Es evidente que resultaba imposible que la elección por una brusca devaluación, que aumentó los precios de los alimentos, y un ajuste en los programas sociales no lleve a un impacto especialmente agudo sobre la indigencia. La implementación de una política compensatoria (aun aminorando la velocidad del ajuste fiscal) resultaba imprescindible para paliar los efectos sociales. Sin embargo, la necesidad de mostrar un ajuste histórico, rápido e intenso por parte del Gobierno que le permitiera recuperar credibilidad ante los mercados primó en el enfoque.
Por último, el actual programa de estabilización tiene las falencias tradicionales de los programas ortodoxos (y antiguos). Se trata de programas extremadamente dolorosos social, productiva y políticamente, que demoran mucho en poder derrotar la inflación. De hecho, este tipo de enfoque suele fracasar antes de vencer definitivamente a la inflación. Se confía en exceso en los ajustes de mercado y su respuesta a la señal de equilibrio fiscal, mientras se soslaya el problema de la indexación de contratos que está en el centro de la explicación de las dificultades del descenso de la inflación mensual. Son programas que se vuelven intolerables antes que efectivos. Esta lectura surge de la literatura de la inflación crónica y la necesidad de establecer políticas de ingreso que permitan atacar la inercia inflacionaria.

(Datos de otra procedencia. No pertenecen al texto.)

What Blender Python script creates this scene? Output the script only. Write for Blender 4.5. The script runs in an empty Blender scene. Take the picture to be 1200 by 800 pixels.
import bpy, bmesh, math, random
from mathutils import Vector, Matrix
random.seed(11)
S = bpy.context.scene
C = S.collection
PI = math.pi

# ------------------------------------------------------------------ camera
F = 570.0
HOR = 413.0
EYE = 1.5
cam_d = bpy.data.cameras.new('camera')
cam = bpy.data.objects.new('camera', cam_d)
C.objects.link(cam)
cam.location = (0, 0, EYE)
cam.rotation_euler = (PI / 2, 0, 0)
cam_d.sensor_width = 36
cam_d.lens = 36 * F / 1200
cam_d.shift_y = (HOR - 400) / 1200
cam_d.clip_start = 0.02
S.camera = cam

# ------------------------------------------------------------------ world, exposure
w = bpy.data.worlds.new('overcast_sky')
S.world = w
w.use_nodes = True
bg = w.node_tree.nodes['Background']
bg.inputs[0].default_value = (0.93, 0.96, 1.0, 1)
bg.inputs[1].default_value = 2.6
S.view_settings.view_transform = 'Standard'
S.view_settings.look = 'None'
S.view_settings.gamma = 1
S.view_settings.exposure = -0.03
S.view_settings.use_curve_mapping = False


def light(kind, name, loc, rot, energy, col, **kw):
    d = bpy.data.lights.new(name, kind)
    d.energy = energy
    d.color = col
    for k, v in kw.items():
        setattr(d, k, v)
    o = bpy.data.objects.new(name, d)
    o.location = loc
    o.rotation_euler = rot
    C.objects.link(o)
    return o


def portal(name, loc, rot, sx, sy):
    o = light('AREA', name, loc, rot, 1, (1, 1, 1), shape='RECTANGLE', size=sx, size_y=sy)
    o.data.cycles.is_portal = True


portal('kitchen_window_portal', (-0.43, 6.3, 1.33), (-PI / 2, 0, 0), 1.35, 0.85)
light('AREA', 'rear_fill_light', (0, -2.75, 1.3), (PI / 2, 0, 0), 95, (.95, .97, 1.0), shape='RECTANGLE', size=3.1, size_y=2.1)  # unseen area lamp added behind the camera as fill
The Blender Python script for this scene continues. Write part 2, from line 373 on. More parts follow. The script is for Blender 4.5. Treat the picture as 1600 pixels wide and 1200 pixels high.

El Gobierno asegura haber evitado una tragedia y decidió presentar los guarismos de los indicadores sociales del primer semestre del año como el resultado inevitable de la herencia recibida. Sin desconocer las dificultades que planteaba el escenario, el conjunto de políticas elegidas evidencia que, al no incluir mecanismos de amortiguación de los problemas sociales ni una herramienta para lidiar con la indexación y la inercia inflacionaria, la magnitud de los costos asumidos por el programa era en gran parte evitables.
Luego de 4 meses consecutivos en los que la inflación no logra perforar el 4% mensual, la posibilidad de que se consolide un proceso estanflacionario es el fantasma más importante que enfrenta el programa. En dicho escenario, los costos del Plan Milei amenazan volverse no solo excesivos, sino también inútiles.